[BEGIN]

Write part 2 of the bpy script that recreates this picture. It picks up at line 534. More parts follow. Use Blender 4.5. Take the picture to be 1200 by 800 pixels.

[END]
[BEGIN]

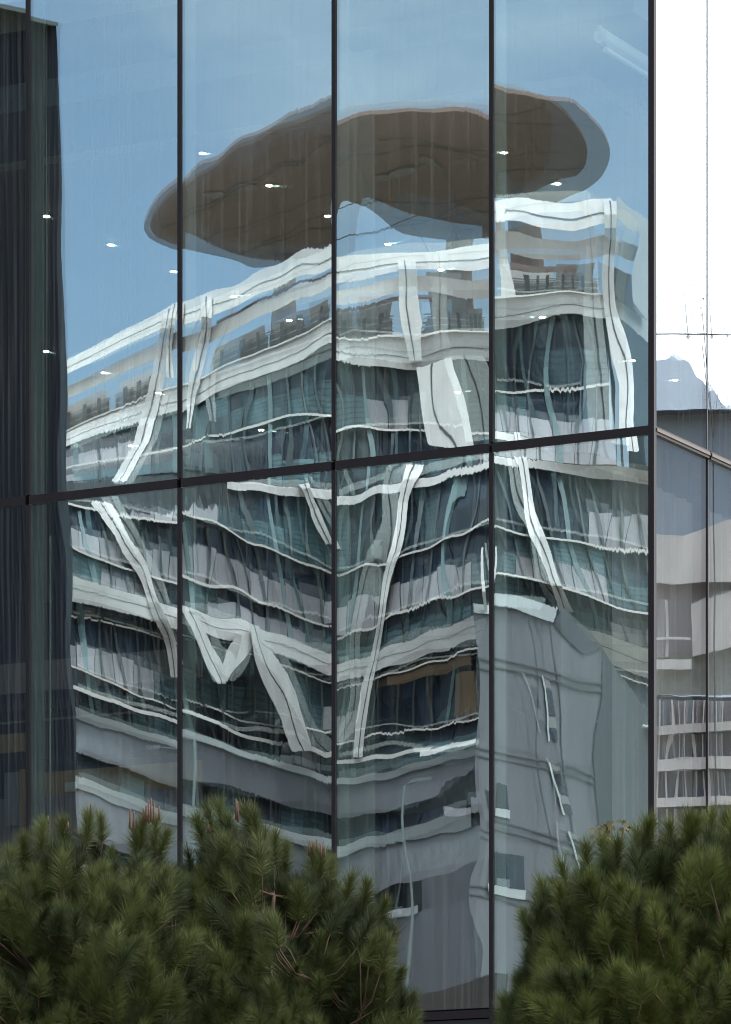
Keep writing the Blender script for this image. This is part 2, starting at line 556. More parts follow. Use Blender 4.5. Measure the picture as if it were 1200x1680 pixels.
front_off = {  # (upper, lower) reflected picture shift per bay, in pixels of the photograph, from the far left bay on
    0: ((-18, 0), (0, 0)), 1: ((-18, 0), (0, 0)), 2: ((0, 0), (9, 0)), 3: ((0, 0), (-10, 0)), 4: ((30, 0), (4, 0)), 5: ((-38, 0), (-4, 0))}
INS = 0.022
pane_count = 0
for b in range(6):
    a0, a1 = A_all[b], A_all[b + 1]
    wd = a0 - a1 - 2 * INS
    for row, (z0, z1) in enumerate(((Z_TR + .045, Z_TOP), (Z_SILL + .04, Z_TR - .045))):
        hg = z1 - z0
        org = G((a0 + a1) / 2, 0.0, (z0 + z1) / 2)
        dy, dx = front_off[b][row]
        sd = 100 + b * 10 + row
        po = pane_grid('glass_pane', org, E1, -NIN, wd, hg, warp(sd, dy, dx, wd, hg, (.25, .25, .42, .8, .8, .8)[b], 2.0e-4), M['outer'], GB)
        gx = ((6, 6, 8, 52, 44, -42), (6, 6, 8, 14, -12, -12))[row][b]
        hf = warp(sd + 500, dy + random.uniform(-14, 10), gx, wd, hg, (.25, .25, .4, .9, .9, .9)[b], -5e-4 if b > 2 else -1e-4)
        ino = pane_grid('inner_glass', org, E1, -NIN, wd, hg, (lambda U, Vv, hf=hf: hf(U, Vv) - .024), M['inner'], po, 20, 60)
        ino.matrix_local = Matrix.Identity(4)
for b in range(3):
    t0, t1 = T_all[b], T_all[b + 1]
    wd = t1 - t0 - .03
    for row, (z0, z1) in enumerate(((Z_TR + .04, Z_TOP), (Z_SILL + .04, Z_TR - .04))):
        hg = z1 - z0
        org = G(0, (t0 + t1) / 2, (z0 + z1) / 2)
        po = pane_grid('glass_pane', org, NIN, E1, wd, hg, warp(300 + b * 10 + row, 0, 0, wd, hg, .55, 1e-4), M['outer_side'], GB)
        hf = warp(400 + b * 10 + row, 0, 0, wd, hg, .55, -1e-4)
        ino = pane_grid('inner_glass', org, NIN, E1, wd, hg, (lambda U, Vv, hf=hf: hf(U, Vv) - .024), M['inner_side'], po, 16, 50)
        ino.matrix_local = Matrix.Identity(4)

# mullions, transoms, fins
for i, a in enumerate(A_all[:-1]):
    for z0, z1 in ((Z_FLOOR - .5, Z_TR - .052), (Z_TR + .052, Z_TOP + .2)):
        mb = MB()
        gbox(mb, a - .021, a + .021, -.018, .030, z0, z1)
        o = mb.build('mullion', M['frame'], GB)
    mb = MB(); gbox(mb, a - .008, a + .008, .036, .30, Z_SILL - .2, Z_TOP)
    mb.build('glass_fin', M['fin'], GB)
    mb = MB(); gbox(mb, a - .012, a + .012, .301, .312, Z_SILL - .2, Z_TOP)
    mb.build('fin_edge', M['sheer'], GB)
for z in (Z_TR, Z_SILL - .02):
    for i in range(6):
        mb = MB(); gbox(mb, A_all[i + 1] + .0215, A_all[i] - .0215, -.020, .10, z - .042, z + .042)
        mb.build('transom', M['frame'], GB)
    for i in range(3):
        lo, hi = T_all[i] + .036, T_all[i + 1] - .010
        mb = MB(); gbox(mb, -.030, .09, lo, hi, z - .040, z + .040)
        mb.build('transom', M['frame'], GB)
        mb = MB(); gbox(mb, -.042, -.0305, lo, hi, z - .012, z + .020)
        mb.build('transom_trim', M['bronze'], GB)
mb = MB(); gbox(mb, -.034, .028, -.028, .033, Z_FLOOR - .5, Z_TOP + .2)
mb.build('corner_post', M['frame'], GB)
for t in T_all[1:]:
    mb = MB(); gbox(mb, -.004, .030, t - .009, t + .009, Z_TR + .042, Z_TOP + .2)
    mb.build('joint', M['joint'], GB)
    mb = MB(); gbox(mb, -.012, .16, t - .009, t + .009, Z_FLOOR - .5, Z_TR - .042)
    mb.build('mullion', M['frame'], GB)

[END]
[BEGIN]

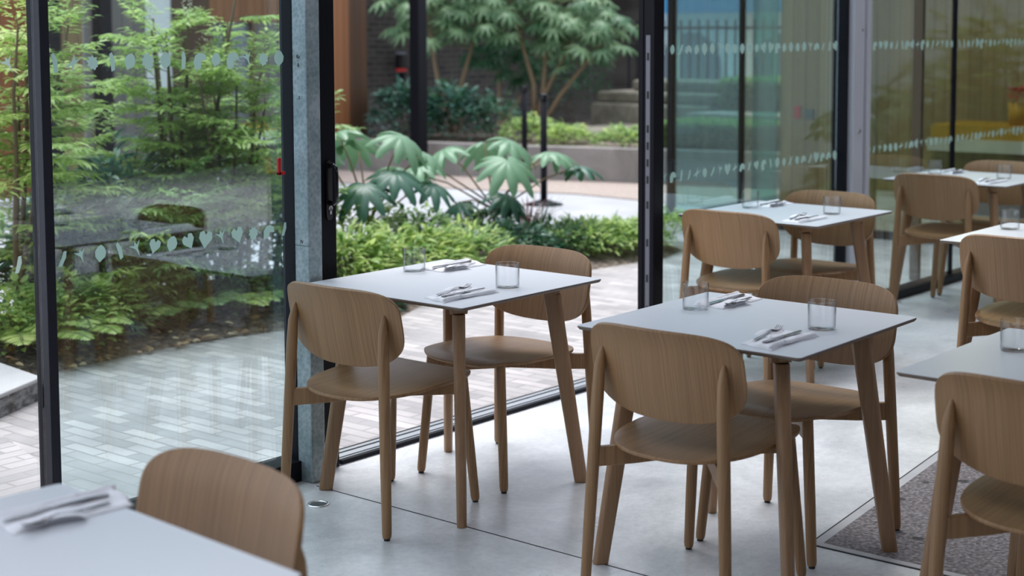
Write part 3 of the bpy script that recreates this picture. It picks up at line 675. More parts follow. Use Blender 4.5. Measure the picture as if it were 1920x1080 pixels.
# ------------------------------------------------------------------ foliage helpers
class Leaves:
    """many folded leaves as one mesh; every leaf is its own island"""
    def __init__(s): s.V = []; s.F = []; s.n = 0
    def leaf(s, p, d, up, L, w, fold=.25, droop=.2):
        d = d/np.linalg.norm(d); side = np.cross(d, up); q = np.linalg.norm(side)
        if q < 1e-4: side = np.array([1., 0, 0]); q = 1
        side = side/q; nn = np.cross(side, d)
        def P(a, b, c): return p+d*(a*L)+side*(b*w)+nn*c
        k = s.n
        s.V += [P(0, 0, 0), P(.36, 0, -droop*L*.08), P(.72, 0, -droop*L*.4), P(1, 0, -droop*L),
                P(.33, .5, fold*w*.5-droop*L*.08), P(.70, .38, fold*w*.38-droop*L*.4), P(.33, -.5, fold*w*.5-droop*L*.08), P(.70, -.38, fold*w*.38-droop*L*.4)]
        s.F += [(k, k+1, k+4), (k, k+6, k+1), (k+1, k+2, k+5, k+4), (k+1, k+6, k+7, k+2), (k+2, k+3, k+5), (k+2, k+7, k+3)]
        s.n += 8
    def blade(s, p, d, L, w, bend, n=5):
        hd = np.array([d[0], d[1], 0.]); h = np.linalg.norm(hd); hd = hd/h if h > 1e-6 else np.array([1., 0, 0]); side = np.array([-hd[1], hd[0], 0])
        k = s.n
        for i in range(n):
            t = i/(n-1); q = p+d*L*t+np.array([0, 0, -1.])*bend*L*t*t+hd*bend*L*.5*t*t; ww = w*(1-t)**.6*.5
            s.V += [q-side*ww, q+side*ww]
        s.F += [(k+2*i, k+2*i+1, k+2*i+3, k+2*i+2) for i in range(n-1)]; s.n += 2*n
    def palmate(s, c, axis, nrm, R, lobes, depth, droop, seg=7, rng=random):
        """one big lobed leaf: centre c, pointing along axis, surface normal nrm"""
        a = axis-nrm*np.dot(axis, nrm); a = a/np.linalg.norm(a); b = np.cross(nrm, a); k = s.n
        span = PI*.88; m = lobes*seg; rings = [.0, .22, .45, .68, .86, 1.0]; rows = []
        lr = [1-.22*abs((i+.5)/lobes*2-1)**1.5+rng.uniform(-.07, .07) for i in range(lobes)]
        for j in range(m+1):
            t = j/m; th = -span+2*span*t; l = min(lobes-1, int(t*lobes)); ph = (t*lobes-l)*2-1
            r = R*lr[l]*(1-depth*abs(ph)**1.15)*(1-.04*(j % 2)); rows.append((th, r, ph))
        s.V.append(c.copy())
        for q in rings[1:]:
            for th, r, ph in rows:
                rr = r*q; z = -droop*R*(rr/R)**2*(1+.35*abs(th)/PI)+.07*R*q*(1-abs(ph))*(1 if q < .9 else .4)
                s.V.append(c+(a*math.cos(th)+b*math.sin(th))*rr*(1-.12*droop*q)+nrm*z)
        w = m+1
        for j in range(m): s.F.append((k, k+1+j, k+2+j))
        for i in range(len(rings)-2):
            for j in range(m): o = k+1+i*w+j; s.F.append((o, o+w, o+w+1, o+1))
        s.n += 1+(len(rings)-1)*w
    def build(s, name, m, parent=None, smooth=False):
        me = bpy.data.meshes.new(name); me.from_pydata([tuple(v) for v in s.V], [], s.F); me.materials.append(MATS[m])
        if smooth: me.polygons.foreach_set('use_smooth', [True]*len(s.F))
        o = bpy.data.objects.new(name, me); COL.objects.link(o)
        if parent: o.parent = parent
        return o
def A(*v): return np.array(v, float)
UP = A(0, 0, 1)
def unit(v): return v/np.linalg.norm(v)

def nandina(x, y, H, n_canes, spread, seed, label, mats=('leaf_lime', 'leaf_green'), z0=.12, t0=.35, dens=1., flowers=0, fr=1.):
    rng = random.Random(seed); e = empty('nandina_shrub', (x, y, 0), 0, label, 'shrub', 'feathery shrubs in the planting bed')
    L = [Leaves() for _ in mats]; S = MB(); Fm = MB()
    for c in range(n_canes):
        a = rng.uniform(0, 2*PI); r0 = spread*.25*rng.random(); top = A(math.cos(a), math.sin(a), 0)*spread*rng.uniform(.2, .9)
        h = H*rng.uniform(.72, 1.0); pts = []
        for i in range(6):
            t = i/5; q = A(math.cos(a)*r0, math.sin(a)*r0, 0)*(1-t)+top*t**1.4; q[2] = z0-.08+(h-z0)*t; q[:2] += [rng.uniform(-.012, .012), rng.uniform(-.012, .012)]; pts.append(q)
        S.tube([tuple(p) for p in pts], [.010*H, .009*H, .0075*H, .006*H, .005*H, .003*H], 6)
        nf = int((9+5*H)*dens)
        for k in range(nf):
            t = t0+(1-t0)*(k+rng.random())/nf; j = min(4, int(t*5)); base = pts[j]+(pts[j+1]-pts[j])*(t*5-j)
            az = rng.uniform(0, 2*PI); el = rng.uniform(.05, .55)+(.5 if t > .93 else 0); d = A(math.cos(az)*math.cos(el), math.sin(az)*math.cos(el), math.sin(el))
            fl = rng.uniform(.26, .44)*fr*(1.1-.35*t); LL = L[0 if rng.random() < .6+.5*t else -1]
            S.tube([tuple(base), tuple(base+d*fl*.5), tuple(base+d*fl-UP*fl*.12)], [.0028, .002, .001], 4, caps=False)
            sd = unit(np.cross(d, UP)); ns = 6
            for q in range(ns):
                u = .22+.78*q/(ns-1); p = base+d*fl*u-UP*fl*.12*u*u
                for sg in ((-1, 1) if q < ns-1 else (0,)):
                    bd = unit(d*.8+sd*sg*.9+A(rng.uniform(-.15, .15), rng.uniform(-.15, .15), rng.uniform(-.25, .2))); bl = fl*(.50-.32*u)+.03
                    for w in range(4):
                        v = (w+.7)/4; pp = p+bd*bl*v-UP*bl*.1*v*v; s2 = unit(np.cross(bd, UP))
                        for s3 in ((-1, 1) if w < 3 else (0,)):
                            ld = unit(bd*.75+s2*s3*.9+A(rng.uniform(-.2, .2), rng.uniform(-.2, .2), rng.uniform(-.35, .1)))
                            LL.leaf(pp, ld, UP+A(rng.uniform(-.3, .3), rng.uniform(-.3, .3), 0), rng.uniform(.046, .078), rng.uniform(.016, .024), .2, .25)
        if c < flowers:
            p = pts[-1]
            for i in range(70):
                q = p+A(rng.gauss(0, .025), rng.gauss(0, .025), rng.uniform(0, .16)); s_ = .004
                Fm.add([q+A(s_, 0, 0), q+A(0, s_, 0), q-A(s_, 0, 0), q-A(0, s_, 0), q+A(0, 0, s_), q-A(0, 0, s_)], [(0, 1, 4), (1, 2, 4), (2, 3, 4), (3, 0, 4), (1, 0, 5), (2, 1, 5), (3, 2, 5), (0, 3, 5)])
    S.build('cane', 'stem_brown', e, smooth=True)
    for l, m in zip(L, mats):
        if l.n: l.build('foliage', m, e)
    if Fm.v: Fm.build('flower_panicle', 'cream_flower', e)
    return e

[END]

## Instructions to follow
Find every line above that contains the word "parts", and return each one.

## Result
Write part 2 of the bpy script that recreates this picture. It picks up at line 534. More parts follow. Use Blender 4.5. Take the picture to be 1200 by 800 pixels.
Keep writing the Blender script for this image. This is part 2, starting at line 556. More parts follow. Use Blender 4.5. Measure the picture as if it were 1200x1680 pixels.
Write part 3 of the bpy script that recreates this picture. It picks up at line 675. More parts follow. Use Blender 4.5. Measure the picture as if it were 1920x1080 pixels.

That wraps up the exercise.